Résumé des débats de l’Université d’été 2012 des Gracques. Ce groupe de réflexion, au départ des hauts fonctionnaires auxquels se sont joints des hommes d’entreprise et des intellectuels, qui se disent démocrates, libéraux, intégrateurs, progressistes, pro-européens, redistributeurs, écologistes, réalistes, défend une gauche modérée qui sache faire la synthèse entre les valeurs d’équité et l’acceptation de l’économie de marché. Au moment où François Hollande est confronté à ses premiers grands choix pour réduire la dette et redresser le pays, les Gracques ont tenu colloque, lors de leur université d’été, sur un thème particulièrement d’actualité : » La post-social-démocratie à l’épreuve du changement « . C’était le 30 juin au Théâtre de la Villette, à Paris.
Kemal Dervis, vice-président de Brookings Institution, président du Conseil international de Akbank, ancien directeur général du PNUD, ancien ministre turc de l’économie.
Marcel Gauchet, philosophe et historien, directeur d’études à EHESS, rédacteur en chef de la revue Le Débat.
Hubert Védrine, ancien ministre des Affaires étrangères.
Animateur : Gilles de Margerie
Gilles de Margerie :
La nouvelle équipe gouvernementale a conscience des défis futurs (maîtrise de la dette, gestion de la crise), ce qui implique une capacité à redonner à la France un rôle moteur en Europe.
Le compromis qui caractérise la social-démocratie européenne ne s’est jamais ancré dans la pratique politique française : comment pouvons-nous en France inventer un tel projet ?
(Interruption par La Barbe, constatant 21 intervenants masculins sur 24. Les Gracques ont retenu le message. Gilles de Margerie a rappelé que pour la première fois, nous avons un gouvernement qui respecte la parité.)
Marcel Gauchet :
Nous sommes les héritiers de la social-démocratie. Si ses recettes ont perdu de leur pertinence, l’héritage de justice sociale conserve toute son actualité. Quels sont les moyens ou les instruments qui peuvent être les siens dans le monde actuel ?
Il est tout d’abord nécessaire de faire le bilan de la social-démocratie, en particulier de ses limites : celles-ci découlent des changements intervenus dans la géographie économique mondiale, les changements dans les systèmes productifs (économie de la connaissance) et dans la société (individualisation par opposition aux classes sociales). La social-démocratie est-elle un socle incontestable ? Le modèle européen est-il encore pertinent ? Celui-ci semble historiquement dépassé puisque l’Europe est en train de s’aligner sur un programme libéral. Cette vision enferme les sociaux-démocrates dans une stratégie défensive. La gauche social-démocrate doit retrouver une audience sur fond d’un grand scepticisme. C’est à cette difficulté que va se trouver confronté, entre autres, le nouveau gouvernement français.
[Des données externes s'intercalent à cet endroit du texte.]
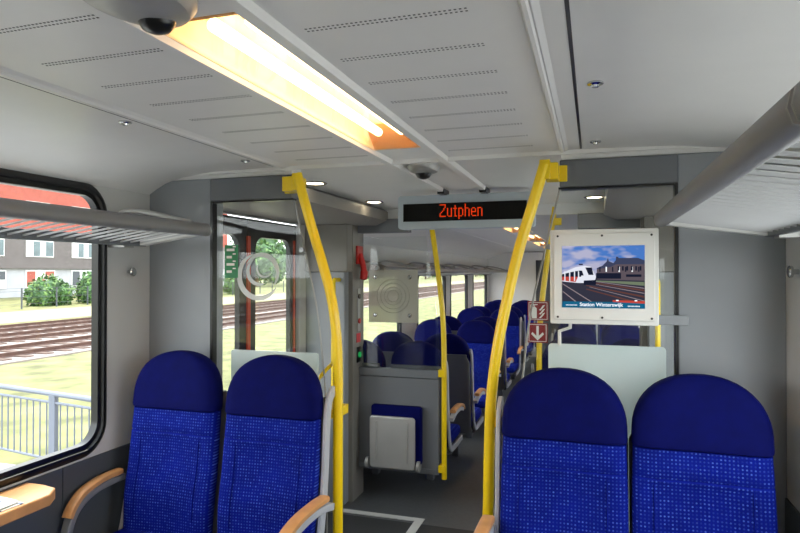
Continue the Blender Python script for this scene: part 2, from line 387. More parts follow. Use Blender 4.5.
# ------------------------------------------------------------------ bulkheads
for left in (True, False):
    sg = 1 if left else -1; side = 'left' if left else 'right'
    def X(a): return a if left else 2*CX-a
    def bx(m, a, b, *r): return m.box(min(X(a), X(b)), max(X(a), X(b)), *r)
    m = MB(); bx(m, XL, -1.735, 2.5, 2.6, FZ, 2.045)
    struct(m.build('wall_bulkhead_'+side, M['grey'], bevel=.004), 'blue grey bulkhead column beside the glass screen, %s side' % side)
    m = MB(); bx(m, -1.735, -1.305, 2.49, 2.62, 1.935, 2.042)
    struct(m.build('header_'+side, M['dgrey'], bevel=.004), 'dark grey header beam above the glass screen, %s side' % side)
    m = MB(); bx(m, -1.735, -1.723, 2.492, 2.53, NZ, 1.935); bx(m, -1.735, -1.30, 2.495, 2.53, 1.927, 1.935)
    struct(m.build('trim_11' if left else 'trim_12', M['black'], smooth=False), 'black edging of the glass screen, %s side' % side)
    # far box with door pocket
    bwm = MB(); bx(bwm, XL, -1.77, 4.22, 4.52, FZ, 1.60)
    struct(bwm.build('wall_pillar_'+side, M['grey'], bevel=.006), 'blue grey door pillar, %s side' % side)
    m = MB(); bx(m, XL, -1.74, 4.20, 4.54, 1.6, 1.955)
    struct(m.build('wall_pillar_head_'+side, M['brown'], bevel=.006), 'taupe upper casing of the door pillar, %s side' % side)
    m = MB(); bx(m, -1.772, -1.735, 4.30, 4.53, FZ, 1.955)
    struct(m.build('wall_pillar_face_'+side, M['brown'], bevel=.003), 'taupe strip of the door pillar carrying the handles, %s side' % side)
    m = MB()
    pts = [(X(XL), 1.955), (X(-1.58), 1.955), (X(-1.50), 1.99), (X(-1.50), 2.06), (X(-1.54), 2.082), (X(XL), 2.082)]
    if not left: pts = pts[::-1]
    m.prism(pts, XZ, 2.62, 4.56)
    struct(m.build('door_casing_'+side, M['brown']), 'taupe casing above the %s doors' % side)
    m = MB(); bx(m, -1.74, -1.33, 4.40, 4.5, 1.90, 2.004)
    struct(m.build('far_header_'+side, M['dgrey'], bevel=.003), 'dark grey beam over the far partition, %s side' % side)
    # light panel over the far opening
    m = MB(); bx(m, XL+.001, CX-.0005, 4.435, 4.447, 2.005, 2.0815)
    struct(m.build('ceiling_step_'+side, M['ceil'], smooth=False))
    # doors
    for k, (a, b) in enumerate(((2.78, 3.445), (3.455, 4.12))):
        xs = X(XL-.03); t = MB()
        y0, y1 = a, b; z0, z1 = FZ, 1.945; wy0, wy1, wz0, wz1 = a+.09, b-.09, .55, 1.83
        xa, xb = min(xs, xs-sg*.035), max(xs, xs-sg*.035)
        outer = rrect(y0, y1, z0, z1, .002, 7); inner = rrect(wy0, wy1, wz0, wz1, .09, 7)
        t.loft([[YZ(u, v, xa) for u, v in outer], [YZ(u, v, xb) for u, v in outer], [YZ(u, v, xb) for u, v in inner], [YZ(u, v, xa) for u, v in inner]], closed=True)
        d = struct(t.build('door_%d' % ((1 if left else 3)+k), M['rubber'], ang=50), 'dark sliding door leaf with a tall rounded window, %s side' % side)
        e = MB(); yy = (b-.012, b+.002) if k == 0 else (a-.002, a+.012)
        e.box(min(xs+sg*.0, xs+sg*.012), max(xs, xs+sg*.012), yy[0], yy[1], FZ+.02, 1.83)
        yy = (a+.03, a+.05) if k == 0 else (b-.05, b-.03)
        e.box(min(xs, xs+sg*.01), max(xs, xs+sg*.01), yy[0], yy[1], FZ+.02, 1.83)
        e.build('door_edge', M['orange'], d, smooth=False)
        MB().box(xs-sg*.018-.003, xs-sg*.018+.003, wy0-.02, wy1+.02, wz0-.02, wz1+.02).build('window_glass', M['wglass'], d, smooth=False)
        portal(xs+sg*.01, wy0, wy1, wz0, wz1, left)
    # glass screens, near
    edge = [(-1.305, 1.935), (-1.25, 1.70), (-1.196, 1.47), (-1.165, 1.245), (-1.14, .9), (-1.14, NZ+.005)]
    ec = catmull([(u, v, 0) for u, v in edge], 6)
    poly = [(X(p.x), p.y) for p in ec]+[(X(-1.725), NZ+.005), (X(-1.725), 1.93)]
    if left: poly = poly[::-1]
    t = empty('glass_screen', (X(-1.45), 2.515, NZ), 'clear glass screen with curved edge behind the %s front seats' % ('left' if left else 'right'), 'screen', 'glass screens at the entrance')
    MB().prism(poly, XZ, 2.512, 2.519).build('pane', M['glass'], t, smooth=False)
    tb = MB().tube([(X(p.x)+.0, 2.5155, p.y) for p in ec], .0042, 6).build('edge_strip', M['alu'], t)
    MB().cyl((X(-1.262), 2.505, 1.70), (X(-1.262), 2.526, 1.70), .011, 14).build('bolt', M['chrome'], t)
    if left: fr = rrect(-1.62, -1.175, .10, 1.235, .01, 3)
    else: fr = rrect(-.170, .262, .10, 1.315, .012, 3)
    f = MB().prism(fr, XZ, 2.494, 2.507).build('frosted_panel', M['frost'], t, smooth=False)
    # swirl mark
    if left:
        c = P(259, 276, 2.51)
        def crescent(m, cx, cz, r, a0, a1, w, y=2.5085, sx=1.0, rot=0):
            n = 28; A = []
            for i in range(n+1):
                a = math.radians(a0+(a1-a0)*i/n); ww = w*math.sin(math.pi*i/n)**.6+.0008
                for q in (r-ww/2, r+ww/2): A.append(Vector((cx+q*math.cos(a)*sx, y, cz+q*math.sin(a))))
            for i in range(n):
                A_ = [A[2*i], A[2*i+1], A[2*i+3], A[2*i+2]]
                m.add(A_+[v+Vector((0, .0012, 0)) for v in A_], [(0, 1, 2, 3), (7, 6, 5, 4), (0, 4, 5, 1), (2, 6, 7, 3), (1, 5, 6, 2), (3, 7, 4, 0)])
        for q in ((c.x, c.z, .104, 105, 330, .026), (c.x+.012, c.z+.012, .086, -40, 150, .022), (c.x+.004, c.z+.022, .062, 120, 300, .018), (c.x+.03, c.z+.035, .04, 150, 330, .010)):
            m = MB(); crescent(m, *q); m.build('etched_arc', M['etch'], t, smooth=False)
        g = empty('green_notice', (-1.64, 2.5, 1.5), 'small green notice stuck on the left glass screen', 'sticker')
        p0 = P(225, 278, 2.508); p1 = P(238, 245, 2.508)
        MB().box(p0.x, p1.x, 2.506, 2.5085, p0.z, p1.z).build('backing', M['green'], g, smooth=False)
        mm = MB(); w = p1.x-p0.x
        for i in range(4):
            zc = p0.z+(p1.z-p0.z)*(.15+.22*i); mm.box(p0.x+w*.15, p0.x+w*(.75 if i % 2 else .55), 2.5048, 2.5055, zc, zc+.012)
            mm.box(p0.x+w*.62, p0.x+w*.85, 2.5048, 2.5055, zc+.018, zc+.024)
        mm.build('printed_marks', M['signw'], g, smooth=False)
    # curved near pole
    if left:
        path = [(297, 174), (304, 200), (313, 232), (322, 262), (331, 296), (336, 330), (338, 370), (338, 430), (338, 533)]
        pts = [P(a, b, 2.40) for a, b in path]
    else:
        path = [(545, 164), (533, 204), (519, 250), (507, 300), (497, 350), (491, 400), (489, 450), (488, 500), (487, 540)]
        pts = [P(a, b, 2.40) for a, b in path]
    pts.append(Vector((pts[-1].x, 2.40, NZ+.003)))
    pl = empty('grab_pole', (pts[-1].x, 2.40, NZ), 'tall curved yellow grab pole beside the %s front seats' % side, 'pole', 'curved yellow grab poles')
    MB().tube(catmull(pts, 5), .0215, 16).build('bar', M['yellow'], pl)
    z = 1.985; xx = X(-1.305)
    m = MB()
    xe = pts[0].x; m.box(min(xe, xx), max(xe, xx), 2.40, 2.49, 1.955, 2.02)
    xo = X(-1.335); m.box(min(xo, xe), max(xo, xe), 2.478, 2.489, 1.955, 2.02)
    m.box(xe-.02, xe+.02, 2.385, 2.415, 1.955, 2.03)
    m.build('upper_clamp', M['yellow'], pl, bevel=.004)
    q = P(338 if left else 489, 414 if left else 421, 2.4)
    xq = X(-1.14); m = MB().box(min(q.x, xq), max(q.x, xq), 2.39, 2.52, q.z-.02, q.z+.02)
    m.build('lower_clamp', M['yellow'], pl, bevel=.003)
    # door grab bars
    xb = X(-1.815)
    t = empty('door_grab_bar', (xb, 4.12, FZ), 'straight upright yellow bar on the %s door pillar' % side, 'handle', 'door grab bars')
    m = MB().tube([(xb, 4.219, 1.54), (xb, 4.14, 1.54), (xb, 4.12, 1.52), (xb, 4.12, 1.4), (xb, 4.12, .75), (xb, 4.12, .62), (xb, 4.14, .6), (xb, 4.219, .6)], .0165, 12)
    m.build('bar', M['yellow'], t)
    # yellow inner door hand rail seen low through the glass
    # far partition
    t = empty('partition', (X(-1.42), 4.45, FZ), 'grey %s partition panel at the start of the far saloon' % side, 'partition', 'partitions before the far saloon')
    m = MB(); bx(m, -1.735, -1.10, 4.43, 4.47, .10, .795); m.build('panel', mat('partition_grey', (106, 108, 112), .5, var=.03), t, bevel=.004)
    m = MB(); bx(m, -1.735, -1.10, 4.424, 4.476, .80, .862); m.build('top_rail', M['dgrey'], t, bevel=.004)
    m = MB(); bx(m, -1.735, -1.10, 4.426, 4.474, .085, .125); m.build('bottom_rail', M['dgrey'], t, bevel=.003)
    e2 = catmull([(-1.20, 1.87, 0), (-1.165, 1.6, 0), (-1.12, 1.3, 0), (-1.09, 1.05, 0), (-1.085, .862, 0)], 6)
    poly = [(X(p.x), p.y) for p in e2]+[(X(-1.735), .862), (X(-1.735), 1.87)]
    if left: poly = poly[::-1]
    MB().prism(poly, XZ, 4.447, 4.453).build('pane', M['glass'], t, smooth=False)
    pts = [(X(-1.17), 2.06), (X(-1.155), 1.93), (X(-1.125), 1.72), (X(-1.09), 1.45), (X(-1.068), 1.2), (X(-1.062), .9), (X(-1.062), .5), (X(-1.062), .055)]
    pp = catmull([(u, 4.45, v) for u, v in pts], 5)
    pl = empty('grab_pole', (X(-1.062), 4.45, FZ), 'curved yellow grab pole on the %s edge of the far opening' % side, 'pole', 'curved yellow grab poles')
    MB().tube(pp, .02, 14).build('bar', M['yellow'], pl)
    for z in (.815, .105):
        m = MB(); bx(m, -1.10, -1.05, 4.42, 4.48, z, z+.055); m.build('clamp', M['yellow'], pl, bevel=.003)
    m = MB(); bx(m, -1.22, -1.15, 4.43, 4.47, 1.93, 1.98); m.build('upper_clamp', M['yellow'], pl, bevel=.003)
    # small yellow cross rails of right partition / left hand hold
    # luggage racks
    def rack(y0, y1, zf, zr, label, brk, low=False):
        t = empty('luggage_rack', (X(XL), (y0+y1)/2, zr), label, 'rack', 'luggage racks above the windows')
        xf = -1.65; xr = -2.0
        # front rail: rounded profile
        rp = [(xf-.030, zf-.024), (xf-.012, zf-.030), (xf+.006, zf-.024), (xf+.012, zf-.006), (xf+.008, zf+.014), (xf-.006, zf+.028), (xf-.018, zf+.028), (xf-.022, zf+.01), (xf-.030, zf-.004)]
        rp = [(X(u), v) for u, v in rp]
        if left: rp = rp[::-1]
        MB().prism(rp, XZ, y0, y1).build('front_rail', M['alud'], t, ang=60)
        for ye in (y0, y1):
            MB().prism([(CX+(u-CX)*1.0, v) for u, v in rp], XZ, ye-.004, ye+.004).build('end_cap', M['alu'], t, ang=60)
        m = MB(); bx(m, xr-.012, xr+.012, y0, y1, zr-.022, zr+.018); m.build('rear_rail', M['dgrey'], t, bevel=.004)
        # slats
        m = MB(); n = int((y1-y0)/.060); dx = (xf-.028)-(xr+.008)
        for i in range(n):
            y = y0+.03+(y1-y0-.06)*i/(n-1)
            a = Vector((X(xr+.008), y, zr-.008)); b = Vector((X(xf-.028), y, zf-.010))
            hw = .0155
            vs = [a+Vector((0, -hw, -.003)), a+Vector((0, hw, .005)), b+Vector((0, hw, .005)), b+Vector((0, -hw, -.003))]
            m.add(vs+[v+Vector((0, 0, .007)) for v in vs], [(0, 1, 2, 3), (7, 6, 5, 4), (0, 4, 5, 1), (1, 5, 6, 2), (2, 6, 7, 3), (3, 7, 4, 0)])
        sl = m.build('slats', mat('slat_grey', (186, 187, 188), .5, var=.02), t, smooth=False)
        for ye, s in ((y0, 1), (y1, -1)):
            m = MB(); a = Vector((X(xr), ye, zr-.02)); b = Vector((X(xf-.02), ye, zf-.024)); o = Vector((0, s*.045, 0)); u = Vector((0, 0, .03))
            vs = [a, b, b+o, a+o]; m.add(vs+[v+u for v in vs], [(0, 1, 2, 3), (7, 6, 5, 4), (0, 4, 5, 1), (1, 5, 6, 2), (2, 6, 7, 3), (3, 7, 4, 0)])
            m.build('end_plate', M['white'], t, smooth=False)
        for yb in brk:
            m = MB(); c = catmull([(X(XL), yb, zr+.10), (X(-2.02), yb, zr+.135), (X(-1.92), yb, zr+.13), (X(-1.80), yb, zr+.105), (X(-1.665), yb, zf+.022)], 6)
            m.tube(c, .011, 10); m.tube([(X(-2.06), yb, zr+.11), (X(-2.03), yb, zr+.06), (X(-2.0), yb, zr+.01)], .010, 8)
            m.cyl((X(XL), yb, zr+.06), (X(XL+.012), yb, zr+.06), .03, 14)
            m.box(min(X(XL), X(-2.0)), max(X(XL), X(-2.0)), yb-.03, yb+.03, zr-.03, zr-.01)
            m.build('bracket', M['alu'], t)
    rack(-2.9, .765, 1.79, 1.74, 'luggage rack over the rear windows, %s side' % side, (-2.0, 0))
    rack(.785, 2.36, 1.79, 1.74, 'grey slatted luggage rack, nearest on the %s wall' % side, (2.26,))
    rack(4.75, 8.9, 1.615, 1.57, 'luggage rack in the far saloon, %s wall, first section' % side, (4.9, 5.8, 6.85, 7.6, 8.6))
    rack(8.95, 12.6, 1.615, 1.57, 'luggage rack in the far saloon, %s wall, section by the end wall' % side, (9.3, 10.7, 12.2))
    # coat knob
    for y, z, l in ((2.36, 1.6, 'near'), (6.98, 1.4, 'far')):
        xx = X(XL)
        tag(MB().tube([(xx, y, z), (xx+sg*.018, y, z), (xx+sg*.019, y, z), (xx+sg*.028, y, z), (xx+sg*.032, y, z)], [.009, .009, .02, .021, .016], 16).build('coat_knob', M['chrome']),
            'round metal coat knob on the %s wall of the %s saloon' % (side, l), 'knob', 'coat knobs')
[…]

Répondre à ces défis suppose de reformuler un projet social-démocrate adapté au monde dans lequel nous vivons. Il doit reposer sur une gestion rigoureuse mais surtout sur une capacité de proposition.
La rupture sarkozyste constitue un antimodèle. L’échec de la stratégie de réforme sarkozyste est notable. Ainsi, la négociation avec des partenaires sociaux fantomatiques, car peu représentatifs, ne mènera à rien. La Gauche, en tant qu’héritière des Lumières, doit reprendre l’initiative. L’exigence de justice constitue une de ses composantes principales. C’est elle qui lui donnera la capacité de faire adhérer les populations à un projet raisonnable.
Le régime de technocratie bienveillante, ne prenant pas en compte les populations, est à bout de souffle. La décennie passée a consacré le vide doctrinal des gauches sociale-démocrates face à l’évolution de l’idéologie libérale. La crise a bouleversé cet ordre. La pensée sociale-démocrate peut reprendre l’initiative, par l’audace intellectuelle et la discussion sans sectarisme. Il faudra trouver la bonne grille de compréhension pour rendre intelligible la crise.
L’Etat incarne la sacro-sainte notion de service public, à laquelle il faut donner un contenu. Il faudra pour cela rendre les services publics plus efficaces, par opposition à la politique du moindre coût. Il s’agit de préserver la qualité future de l’hôpital public, pour lequel les Français ont le sentiment d’une dégradation progressive. Il s’agit également de la scolarisation de la petite enfance. Celle-ci ne se réduit pas au problème de garderie des enfants pour favoriser l’activité des femmes, mais constitue aussi une question de justice sociale. La notion de Travail doit être entièrement repensée. Certaines notions ont fait la preuve de leur nocivité : « travail non qualifié », « société post-industrielle ». L’exemple de l’Allemagne montre que ces notions, en plus d’être dégradantes pour les individus, n’ont aucun sens. Il apparaît indispensable que la social-démocratie remette le travail au centre de la société et restaure la dignité des personnes.